FC Cincinnati frustrated the Union offense and handed them their second shutout in Ohio this season

Philadelphia Union v FC Cincinnati Photo by Justin Casterline/Getty Images

The Philadelphia Union came into Ohio for the second time in three weeks and were frustrated by an organized defense content with keeping numbers behind the ball and challenging the Union to beat them.

Despite the Union running through the Red Bulls, Revolution, and Impact in successive games, two of those three teams finished the game with 10 men and one had just fired its coach and appeared in shambles defensively.

So should the Union be concerned about a future path through Ohio and did the Crew expose their biggest weakness?

There were questions to be asked about the Union’s ability to break down the defense of. Cincinnati, which followed the game plan for beating the Union that originated with the Portland Timbers and had been perfected by the Columbus Crew. Get players behind the ball, tighten the man-marking in the box, and disrupt the Union’s rhythm through the midfield with pressure and often times, aggressive challenges.

“Cincinnati’s a team with the three big center backs that are excellent in the air,” Union coach Jim Curtin said after Sunday night’s game. “We played too many balls that were just floated into the box, too many balls that were too direct.”

Kendall Waston, Nick Hagglund, and Tom Pettersson, who average six-feet three inches and a touch over two-hundred pounds, were not afraid to assert that physical play in the game’s opening minutes.

Although on paper, FC Cincinnati came out in a 3-4-1-2, there were many moments where outside midfielders Andrew Gutman and Joe Gyau played more like wingbacks, sitting in as if playing five defenders, which prevented the Union from attacking the outsides on a narrower turf field built for the University of Cincinnati’s football team. Cincinnati were able to clog the middle and force the Union to move the ball quickly in order to break them down.

“The way to beat them is to play the balls on the ground,” Curtin said, “make them have to deal with two things, make them have to deal with a second run and movement off the ball, and we had little instances of that tonight, but for whatever reason we weren’t sharp enough.”

The Union managed two shots in the first half, both from José Martinez, and neither threatened the goal. Martinez received a cutback ball at the top of the box that he scuffed off his plant leg and rolled well wide of the target, and his second slipped off the side of his foot and hit the banners hanging twenty feet above the goal.

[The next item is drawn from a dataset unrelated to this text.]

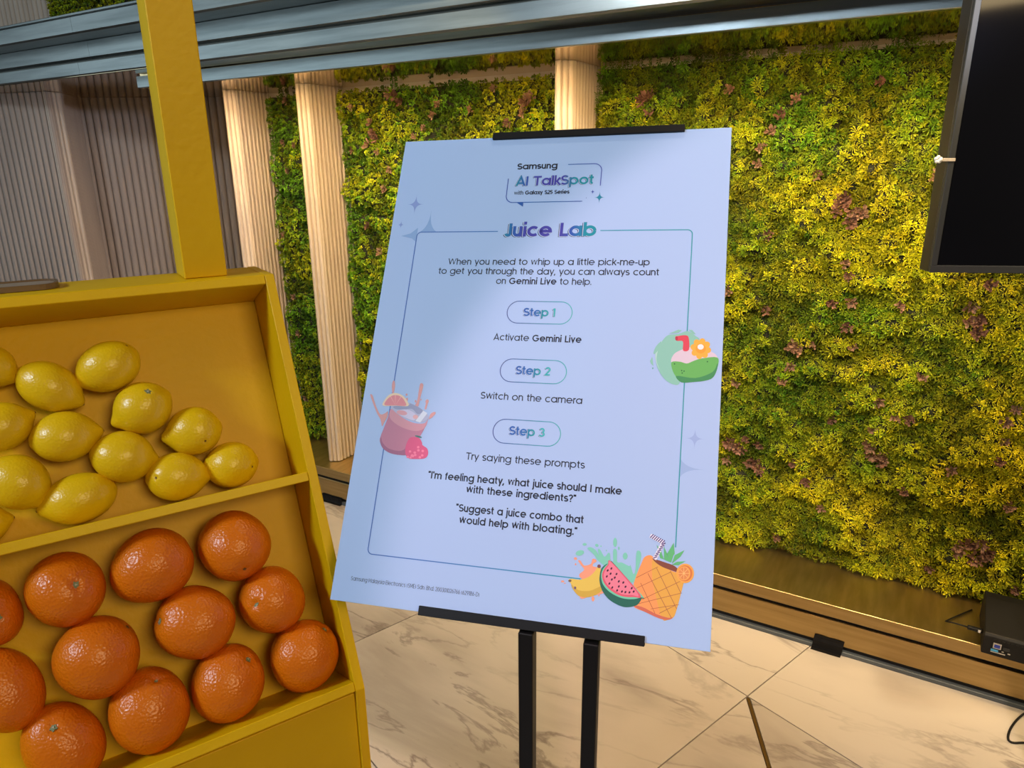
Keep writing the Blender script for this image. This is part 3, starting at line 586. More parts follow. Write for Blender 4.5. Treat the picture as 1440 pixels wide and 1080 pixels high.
# a geometric monoline alphabet drawn with strokes; cap height 1
def glyph(ch, h):
    X = .78; r = X / 2 - h; rx = r * 1.03; A_ = []; D = .27
    def arc(cx_, cy_, a, b, a0, a1, n=14): return [(cx_ + a * math.cos(rad(a0 + (a1 - a0) * i / n)), cy_ + b * math.sin(rad(a0 + (a1 - a0) * i / n))) for i in range(n + 1)]
    cx0 = rx + h; cy = X / 2; S = []
    def bowl(c=cx0): return arc(c, cy, rx, r, 0, 360, 28)
    w = 2 * cx0
    if ch == ' ': return [], .30
    if ch == 'o': S = [bowl()]
    elif ch == 'a': S = [bowl(), [(w - h, X), (w - h, 0)]]
    elif ch == 'b': S = [bowl(), [(h, 1.03), (h, 0)]]
    elif ch == 'd': S = [bowl(), [(w - h, 1.03), (w - h, 0)]]
    elif ch == 'p': S = [bowl(), [(h, X), (h, -D)]]
    elif ch == 'g': S = [bowl(), [(w - h, X)] + arc(cx0, -.02, rx, r * .72, 0, -150, 14)]
    elif ch == 'c': S = [arc(cx0, cy, rx, r, 48, 312, 22)]; w -= .06
    elif ch == 'e': S = [[(h * .6, cy), (w - h, cy)] + arc(cx0, cy, rx, r, 0, 318, 26)]
    elif ch == 'h': S = [[(h, 1.03), (h, 0)], arc(.30, X - h - .22, .30 - h, .22, 180, 0, 14) + [(.60 - h, 0)]]; w = .60
    elif ch == 'n': S = [[(h, X), (h, 0)], arc(.30, X - h - .22, .30 - h, .22, 180, 0, 14) + [(.60 - h, 0)]]; w = .60
    elif ch == 'm': S = [[(h, X), (h, 0)], arc(.26 + h * .4, X - h - .2, .26 - h * .6, .2, 180, 0, 12) + [(.52 - h * .2, 0)], arc(.78 - h * .6, X - h - .2, .26 - h * .4, .2, 180, 0, 12) + [(1.04 - h, 0)]]; w = 1.04
    elif ch == 'u': S = [[(h, X)] + arc(.30, h + .22, .30 - h, .22, 180, 360, 14) + [(.60 - h, X)], [(.60 - h, X), (.60 - h, 0)]]; w = .60
    elif ch == 'r': S = [[(h, X), (h, 0)], arc(.30, X - h - .22, .30 - h, .22, 180, 82, 9)]; w = .35
    elif ch == 't': S = [[(.17, .98), (.17, .2 + h)] + arc(.17 + .17, .19 + h * .6, .17, .19 - h * .4, 180, 265, 7), [(0, X - h), (.37, X - h)]]; w = .38
    elif ch == 'f': S = [[(.16, 0), (.16, .82)] + arc(.16 + .17, .82, .17, .2 - h, 180, 90, 7), [(0, X - h), (.34, X - h)]]; w = .35
    elif ch == 'i': S = [[(h, X), (h, 0)], [(h, .90), (h, .90 + 2.2 * h)]]; w = 2 * h
    elif ch == 'l': S = [[(h, 1.03), (h, 0)]]; w = 2 * h
    elif ch == 'j': S = [[(.10, X), (.10, -.08)] + arc(-.04, -.08, .14, .17, 0, -90, 7), [(.10, .90), (.10, .90 + 2.2 * h)]]; w = .10 + h
    elif ch == 'k': S = [[(h, 1.03), (h, 0)], [(.50, X), (.10, .30), (.52, 0)] if 0 else [(.50, X), (.08 + h, .30)], [(.20 + h * .5, .38), (.54, 0)]]; w = .54
    elif ch == 's': S = [arc(.26, X - h - (X / 4 - h / 2), .22 - h * .3, X / 4 - h / 2, 35, 270, 14)[:-1] + arc(.26, h + (X / 4 - h / 2), .24 - h * .3, X / 4 - h / 2, 90, -145, 14)]; w = .52
    elif ch == 'v': S = [[(h * .8, X), (.31, h), (.62 - h * .8, X)]]; w = .62
    elif ch == 'y': S = [[(h * .8, X), (.32, h)], [(.64 - h * .8, X), (.32 - .10, -D + .02)]]; w = .64
    elif ch == 'w': S = [[(h * .8, X), (.24, h), (.46, X - .02), (.68, h), (.92 - h * .8, X)]]; w = .92
    elif ch == 'x': S = [[(h, X), (.56, 0)], [(.56, X), (h, 0)]]; w = .58
    elif ch == 'I': S = [[(h, 1), (h, 0)]]; w = 2 * h
    elif ch == 'J': S = [[(.50 - h, 1), (.50 - h, .27)] + arc(.27, .27, .23 - h, .27 - h, 0, -165, 14)]; w = .50
    elif ch == 'L': S = [[(h, 1), (h, h), (.52, h)]]; w = .52
    elif ch == 'T': S = [[(0, 1 - h), (.70, 1 - h)], [(.35, 1 - h), (.35, 0)]]; w = .70
    elif ch == 'A': S = [[(h * .7, 0), (.42, 1 - h * .6), (.84 - h * .7, 0)], [(.17, .28), (.67, .28)]]; w = .84
    elif ch == 'E': S = [[(.56, h), (h, h), (h, 1 - h), (.56, 1 - h)], [(h, .5), (.52, .5)]]; w = .56
    elif ch == 'M': S = [[(h, 0), (h, 1 - h * .5), (.44, .25), (.88 - h, 1 - h * .5), (.88 - h, 0)]]; w = .88
    elif ch == 'W': S = [[(h * .7, 1), (.33, h), (.60, .96), (.87, h), (1.2 - h * .7, 1)]]; w = 1.2
    elif ch == 'D': S = [[(.3, h), (h, h), (h, 1 - h), (.3, 1 - h)], arc(.3, .5, .46 - h, .5 - h, 90, -90, 18)]; w = .76
    elif ch == 'B': S = [[(.36, h), (h, h), (h, 1 - h), (.36, 1 - h)] + arc(.36, .76 - h * .3, .22 - h * .4, .24 - h * .7, 90, -90, 10) + [(h, .52)], [(.36, .52)] + arc(.38, .26 + h * .3, .24 - h * .4, .26 - h * .7, 90, -90, 10) + [(.34, h)]]; w = .62
    elif ch == 'G': S = [arc(.50, .5, .50 - h, .5 - h, 42, 358, 28), [(.99 - h, .46), (.54, .46)]]; w = 1.0
    elif ch == 'S': S = [arc(.33, .75 - h * .5, .28 - h * .3, .25 - h * .5, 30, 270, 16)[:-1] + arc(.33, .25 + h * .5, .31 - h * .3, .25 - h * .5, 90, -150, 16)]; w = .66
    elif ch == '0': S = [arc(.31, .5, .31 - h, .5 - h, 0, 360, 26)]; w = .62
    elif ch == '1': S = [[(0, .80), (.26 - h, 1 - h * .5)], [(.26 - h, 1), (.26 - h, 0)]]; w = .26
    elif ch == '2': S = [arc(.28, .72 - h * .2, .27 - h * .5, .28 - h * .8, 165, -40, 14) + [(.08, h), (.56, h)]]; w = .57
    elif ch == '3': S = [arc(.27, .75 - h * .4, .24 - h * .4, .25 - h * .6, 155, -80, 12), arc(.27, .27 + h * .3, .28 - h * .4, .27 - h * .7, 88, -155, 14)]; w = .56
    elif ch == '4': S = [[(.42, 0), (.42, 1), (.04, .26), (.6, .26)]]; w = .6
    elif ch == '5': S = [[(.52, 1 - h), (.13, 1 - h), (.08, .55)] + arc(.27, .32, .28 - h * .5, .32 - h, 118, -150, 16)]; w = .56
    elif ch == '6': S = [arc(.29, .31, .29 - h, .31 - h, 0, 360, 20), [(.03 + h * .7, .40), (.36, 1)]]; w = .58
    elif ch == '9': S = [arc(.29, .69, .29 - h, .31 - h, 0, 360, 20), [(.55 - h * .7, .60), (.22, 0)]]; w = .58
    elif ch == '8': S = [arc(.28, .76 - h * .3, .24 - h, .24 - h * .7, 0, 360, 18), arc(.28, .27 + h * .2, .28 - h, .27 - h * .8, 0, 360, 18)]; w = .56
    elif ch == '7': S = [[(0, 1 - h), (.50, 1 - h), (.18, 0)]]; w = .52
    elif ch == '(': S = [arc(.34, .42, .30, .66, 140, 220, 8)]; w = .22
    elif ch == ')': S = [arc(-.12, .42, .30, .66, 40, -40, 8)]; w = .22
    elif ch == '-': S = [[(0, .36), (.34, .36)]]; w = .34
    elif ch == '.': S = [[(h, 0), (h, 2.2 * h)]]; w = 2 * h
    elif ch == ',': S = [[(h * 1.3, 2.2 * h), (0, -.14)]]; w = 2.2 * h
    elif ch == "'": S = [[(h, 1.03), (h * .8, .74)]]; w = 2 * h
    elif ch == '"': S = [[(h, 1.03), (h * .8, .76)], [(h + .17, 1.03), (h * .8 + .17, .76)]]; w = 2 * h + .18
    elif ch == '?': S = [arc(.25, .74 - h * .2, .25 - h * .6, .26 - h * .8, 170, -50, 12) + [(.25, .40), (.25, .28)], [(.25, 0), (.25, 2.2 * h)]]; w = .50
    return S, w
def text(pr, runs, x0, x1, y, cap, col, slant=0, gap=.085, dx=0, dy=0, grow=0):
    """runs: [(string, half stroke)]; the line is fitted between x0 and x1"""
    items = []; x = 0
    for st, h in runs:
        for ch in st:
            S, w = glyph(ch, h); items.append((S, x, h)); x += w + (gap * (.75 if ch in 'TLry' else 1) if ch != ' ' else .12)
            if ch in 'cr': x -= .05
    tot = x - gap; kx = (x1 - x0) / tot
    for S, ox, h in items:
        for P in S: pr.ribbon([(x0 + dx + (ox + p[0] + slant * p[1]) * kx, y + dy + p[1] * cap) for p in P], (h + grow) * (cap + kx) / 2, col)
BLK = s2l((22, 26, 48)); RG = .064; BD = .084
def grad(stops):
    xs = [s_[0] for s_ in stops]; cs = np.array([s2l(s_[1]) for s_ in stops])
    return lambda x, y: np.array([np.interp(x, xs, cs[:, k]) for k in range(3)])
TEAL = (20, 140, 165); VIO = (66, 66, 170); BLU = (40, 90, 180)
pp = Print()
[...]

The Union’s most successful breakdown came in the 66th minute when Jamiro Monteiro found Ilsinho wide after a disrupted corner. Cincinnati had six players in the box, two of them locked on Kacper Przybylko and Alejandro Bedoya. Ilsinho and Aaronson played a crisp one-two, and Ilsinho got in behind, but Bedoya was well covered and Przybylko was standing on the penalty spot. Ilsinho could only manage a toe poke before keeper Spencer Richey’s challenge, and the ball rolled out of bounds on the far side for a throw in.

“There weren’t many times where we got in behind them with either the strikers running or a third-man run,” Bedoya said after the game. “A couple of times I was able to get behind, maybe against another opponent my cutback ball would have been on but they just had so many bodies in the box, so it was tough to break them down.”

With Przybylko covered up top, he began drifting backward, making it more difficult to set up those third-man combinations, and Andrew Wooten was ineffective with threatening runs. Sergio Santos may have been more suited against Cincinnati’s defensive shell because of his energy and unpredictable movements, but he’s still returning from a hamstring injury and was only expected to log partial minutes. Santos did have the game’s best chance with nearly ten minutes to play when he found a gap between the center backs, spun an entry ball into the box and struck a low skipper that nicked the far post.

Bedoya’s presence will be missed on Sunday against Inter Miami after the Union captain picked up his fifth yellow card in the second half, but he remained positive about the Union’s ability to make adjustments.

“This is a good learning experience for us as a team, and how we can be sharper in our transition moments in the final third and also with our patience,” he said. “Can we move the ball around faster from side to side, shifting them over, and get those third-man runs in behind?”

What may be difficult for the Union moving forward is that they still among the MLS elite, and opponents will begin tweaking their own tactics to resemble the Ohio model to beat them. The Union should expect the same strategy when they face Cincinnati at home on October 7 and when they make their second trip to Columbus on November 1 . And it’s likely that should the Union go on a deep run through the MLS playoffs, they’ll have to break through that stingy Ohio defense to reach the MLS Cup final for the first time in club history.